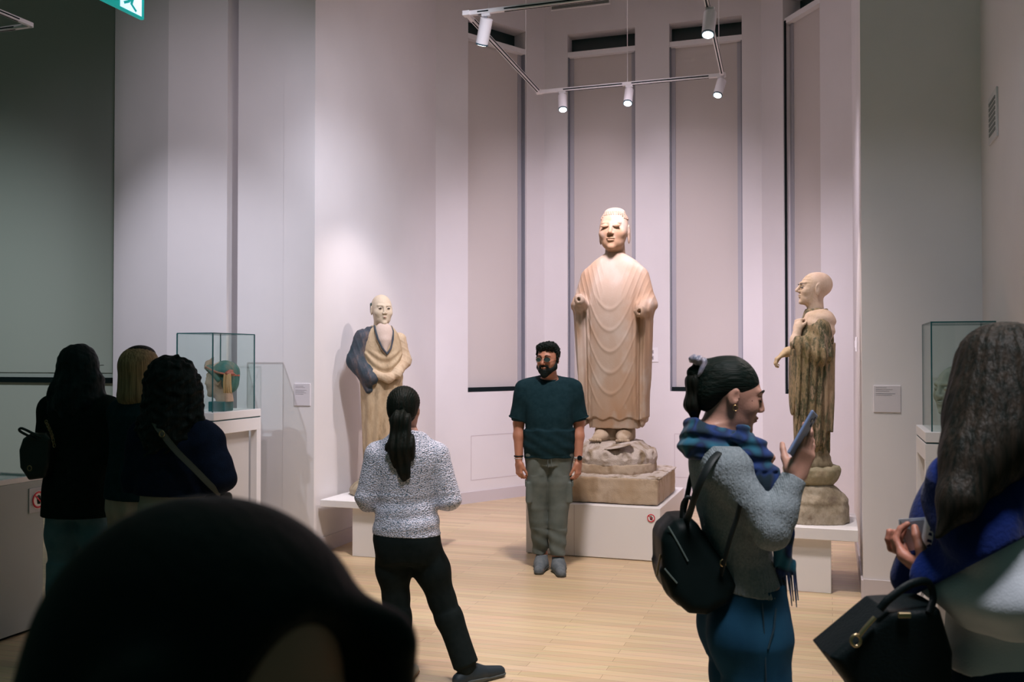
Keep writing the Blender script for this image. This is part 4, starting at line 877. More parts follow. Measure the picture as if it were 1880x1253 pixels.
# facing -Y locally; turned round, so the picture's right is local -X
fx = lambda px: -(px-748)/355.; fz = lambda py: CAMH-(py-655)/355.
pel = [loft([(.66,.125,.11),(.74,.148,.122,0,.01),(.80,.150,.118,0,.01),(.88,.140,.105)], .03)]
tor = [loft([(.76,.158,.115),(.84,.146,.110),(.93,.128,.100,0,-.005),(1.04,.130,.108,0,-.005),(1.13,.150,.105,0,0),(1.20,.128,.088,0,.01),(1.25,.080,.065,0,.012),(1.31,.050,.050,0,.01)], .03)]
aR = arm((-.148,.0,1.165),(-.207,-.0,.945),(-.13,-.20,1.0),(.052,.045,.028)); aL = arm((.148,.0,1.165),(.203,-.0,.95),(.12,-.20,1.0),(.052,.045,.028))
lL = leg((.078,.01,.74),(.058,-.02,.43),(.030,.045,.09),(.082,.056,.042)); lR = leg((-.078,.01,.74),(-.180,-.02,.42),(-.305,.02,.09),(.084,.056,.042))
hc = np.array((.012,-.01,1.405)); MH = rot(0,0,-14)@rot(-6,0,0)
hdp = X(S(head(), .97), MH, hc)
hn = hand_at((-.13,-.20,1.0),(.6,-.7,.2),(0,.2,1), side=-1, s=.9)+hand_at((.12,-.20,1.0),(-.6,-.7,.2),(0,.2,1), s=.9)
sdf('body', pel+tor+aR+aL+lR+lL+hdp+hn+foot((.03,.045,.09),(.05,-.13,.03),.9)+foot((-.305,.02,.09),(-.46,-.09,.03),.9), .0058, SK_L, wE)
def marl():
    m = bpy.data.materials.new('marled_knit'); m.use_nodes = True; nt = m.node_tree; N = nt.nodes; L = nt.links; b = N['Principled BSDF']; b.inputs['Roughness'].default_value = .95; b.inputs['Specular IOR Level'].default_value = .1
    tc = N.new('ShaderNodeTexCoord'); mp = N.new('ShaderNodeMapping'); mp.inputs['Scale'].default_value = (1,1,1.5); L.new(tc.outputs['Object'], mp.inputs[0])
    n = N.new('ShaderNodeTexNoise'); n.inputs['Scale'].default_value = 170; n.inputs['Detail'].default_value = 2; L.new(mp.outputs[0], n.inputs['Vector'])
    r = N.new('ShaderNodeValToRGB'); e = r.color_ramp.elements; e[0].position = .40; e[0].color = (.10,.16,.22,1); e[1].position = .53; e[1].color = (.80,.76,.88,1); q = e.new(.45); q.color = (.46,.48,.58,1); L.new(n.outputs['Fac'], r.inputs[0]); L.new(r.outputs[0], b.inputs['Base Color'])
    v = N.new('ShaderNodeTexVoronoi'); v.inputs['Scale'].default_value = 110; L.new(mp.outputs[0], v.inputs['Vector'])
    bp = N.new('ShaderNodeBump'); bp.inputs['Strength'].default_value = .8; bp.inputs['Distance'].default_value = .008; bp.invert = True; L.new(v.outputs['Distance'], bp.inputs['Height']); L.new(bp.outputs[0], b.inputs['Normal']); return m
MARL = marl()
sw = fat(tor, .022)+[loft([(.75,.158,.135,0,.01),(.84,.150,.125,0,.005)], .03)]+[cone((s*.06,.01,1.235),(s*.145,0,1.175),.045,.058,.04) for s in (-1,1)]+fat(aR[:2]+aL[:2], .020)+fat(cut(aR[2:], (-.135,-.19,1.0), (.09,-.2,.05))+cut(aL[2:], (.125,-.19,1.0), (-.09,-.2,.05)), .018)
sdf('knit_sweater', sw, .0055, MARL, wE, lambda P: wr(P, .007, 15)+.003*np.sin(P[:,2]*75+P[:,0]*8)*(P[:,2] < .98), [((0,0,.768),(.02,0,-1)), ((0,0,1.285),(0,-.3,1))])
BLKT = cloth('black_trousers', (.006,.010,.010), (.009,.013,.013), bump=.1)
tr_ = sdf('black_trousers', fat(cut(pel, (0,0,.785), (0,0,1)), .010)+fat(lL, .010)+fat(lR, .010)+[ell((.055,.065,.70),(.085,.065,.09),.04), ell((-.06,.065,.70),(.085,.065,.09),.04), cone((.05,-.01,.36),(.030,.04,.12),.062,.070,.02,flat=True), cone((-.21,-.01,.35),(-.305,.02,.10),.062,.066,.02,flat=True)], .006, BLKT, wE, lambda P: wr(P, .004, 14))
DSH = mat('dark_sneaker', (.008,.018,.026), .6); CRM = mat('cream_sneaker', (.40,.37,.30), .6); GUM = mat('gum_sole', (.24,.13,.05), .6)
shoe(wE, DSH, SOL, (-.305,.02,.1),(-.475,-.10,.035), .95); shoe(wE, CRM, GUM, (.03,.045,.1),(-.02,-.13,.035), .95)
hp_ = lambda pr, s=1.0: X(S(pr, s), MH, hc)
sdf('hair', hp_([ell((0,.022,.042),(.084,.094,.085),.01), ell((0,.05,.0),(.076,.070,.075),.02), ell((0,-.13,-.01),(.07,.07,.085),.012,'s')])+[], .004, H_BRN, wE, lambda P: -.0012*np.sin(np.arctan2(P[:,0]-.012, P[:,2]-1.38)*60))
tail = [cone((.018,.085,1.385),(.022,.118,1.355),.028,.044,.015), cone((.022,.118,1.355),(.018,.135,1.22),.050,.060,.03,sc=(1.08,.72,1)), cone((.018,.135,1.22),(.004,.128,1.10),.060,.034,.03,sc=(1.08,.7,1)), cone((.004,.128,1.10),(-.005,.12,1.055),.026,.008,.02)]
sdf('ponytail', tail, .0045, H_BRN, wE, lambda P: -.0035*np.sin(P[:,0]*170+3*np.sin(P[:,2]*9)))
q = MB(); q.tube([(.018+.024*math.cos(a), .098+.010*math.sin(a)*.5, 1.375+.020*math.sin(a)) for a in np.linspace(0, 6.283, 17)[:-1]], .006, 8, closed=True); q.build('hair_tie', BLACK, wE)
def poly(pts, h, r=.02, k=.02, op='u', taper=None):
    # polygon given as (y,z), extruded along +-x by h, rounded by r
    pts = np.array(pts, float); n = len(pts)
    def f(P):
        q = P[..., 1:3]; d = np.full(q.shape[:-1], 1e9); s = np.ones(q.shape[:-1])
        for i in range(n):
            a, b = pts[i], pts[i-1]; e = b-a; w = q-a; t = np.clip((w@e)/(e@e), 0, 1); bb = w-t[..., None]*e; d = np.minimum(d, (bb**2).sum(-1))
            c1 = q[..., 1] >= a[1]; c2 = q[..., 1] < b[1]; c3 = e[0]*w[..., 1] > e[1]*w[..., 0]
            s = np.where((c1 & c2 & c3) | (~c1 & ~c2 & ~c3), -s, s)
        d2 = s*np.sqrt(d)+r; hx = h if taper is None else h*np.clip(1+taper*(q[..., 1]-pts[:,1].mean()), .3, 1.6)
        w2 = np.abs(P[..., 0])-hx+r
        return np.minimum(np.maximum(d2, w2), 0)+np.sqrt(np.maximum(d2, 0)**2+np.maximum(w2, 0)**2)-r
    hm = h*1.3
    return Pr(f, (-hm, pts[:,0].min(), pts[:,1].min()), (hm, pts[:,0].max(), pts[:,1].max()), k, op)
def locf(x0, y0, deg):                # picture point at depth d -> coordinates of a thing standing at (x0, y0) and turned by deg
    a = R(deg); c, s = math.cos(a), math.sin(a)
    def g(px, py, d):
        w = W(px, py, d); dx, dy = w.x-x0, w.y-y0
        return (c*dx+s*dy, -s*dx+c*dy, w.z)
    return g
def female(s, hc=(0,-.01,1.59), MH=None, sh=.165, arms=None, legs=None):
    MH = rot(0,0,0) if MH is None else MH
    pel = [loft([(.78,.13,.115),(.86,.165,.125,0,.01),(.94,.170,.122,0,.01),(1.02,.145,.105)], .03)]
    tor = [loft([(.92,.158,.115),(1.04,.130,.098,0,-.005),(1.16,.140,.105,0,-.008),(1.28,.158,.110,0,-.002),(1.36,.150,.095,0,.008),(1.42,.090,.070,0,.012),(1.47,.052,.054,0,.012)], .03)]
    arms = arms or [((-sh,0,1.365),(-.205,.02,1.10),(-.19,-.06,.87)), ((sh,0,1.365),(.205,.02,1.10),(.19,-.06,.87))]
    legs = legs or [((-.085,0,.86),(-.085,-.015,.48),(-.09,.02,.09)), ((.085,0,.86),(.085,-.015,.48),(.09,.02,.09))]
    A = [arm(*a) for a in arms]; L = [leg(*l) for l in legs]; HD = X(head(), MH, hc)
    F_ = [foot(l[2], (l[2][0]*1.15, l[2][1]-.17, .03), .9) for l in legs]
    D = dict(pel=pel, tor=tor, a0=A[0], a1=A[1], l0=L[0], l1=L[1], hd=HD, ft=F_[0]+F_[1])
    return {k: S(v, s) for k, v in D.items()}, np.array(hc)*s, MH, arms, legs
def hands_for(arms, s, palms=None, **k):
    out = []
    for i, a in enumerate(arms):
        w = np.array(a[2], float); e = np.array(a[1], float); sd = -1 if a[0][0] < 0 else 1
        out += S(hand_at(w, w-e, palms[i] if palms else (-sd, .2, 0), side=(1 if sd < 0 else -1), **k), s)
    return out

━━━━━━

■ WHAT THE EXERCISE ASKS: Pull out all lines of the data with the string "picture".

■ RESULT OF THIS EXERCISE:
Keep writing the Blender script for this image. This is part 4, starting at line 877. More parts follow. Measure the picture as if it were 1880x1253 pixels.
# facing -Y locally; turned round, so the picture's right is local -X
def locf(x0, y0, deg):                # picture point at depth d -> coordinates of a thing standing at (x0, y0) and turned by deg